The F-14's wing can sweep from 20° (nearly straight out for slow carrier approach speeds) to 68° (swept back for supersonic dash), with an intermediate 35° setting for cruise. The AFCS computer adjusted sweep automatically based on airspeed and Mach number, and pilots could override manually. Handling shifts markedly at maximum sweep — the aircraft becomes less manoeuvrable but generates far less drag, enabling its Mach 2.34 top speed. The wing pivots on two large titanium carry-through boxes that run through the fuselage centre section.
Iran claims to maintain a small number of F-14As in airworthy condition as of the mid-2020s, and several appearances at Iranian air force events and parades have shown aircraft that appear to be F-14s in flight. Western intelligence assessments treat Iran's claims with scepticism: the number of genuinely combat-capable Tomcats is thought to be very small — perhaps 5 to 15 aircraft — owing to decades of parts attrition and no access to U.S. replacement components. Iran has reportedly reverse-engineered some parts and fielded localised upgrades.

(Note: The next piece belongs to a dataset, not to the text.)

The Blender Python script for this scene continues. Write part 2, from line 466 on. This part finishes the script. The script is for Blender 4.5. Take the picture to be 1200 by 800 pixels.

The 1986 Top Gun film, produced with extensive U.S. Navy cooperation, cast the F-14A as the aircraft flown by Maverick and Goose. Its dramatic variable-geometry silhouette, carrier operations footage, and air combat sequences made the Tomcat one of the most visually distinctive fighters in cinema history. The 2022 sequel Top Gun: Maverick brought the F-14 back — both real Iranian F-14s (playing fictional aircraft) and a partially airworthy U.S. example pulled from museum storage for static shots.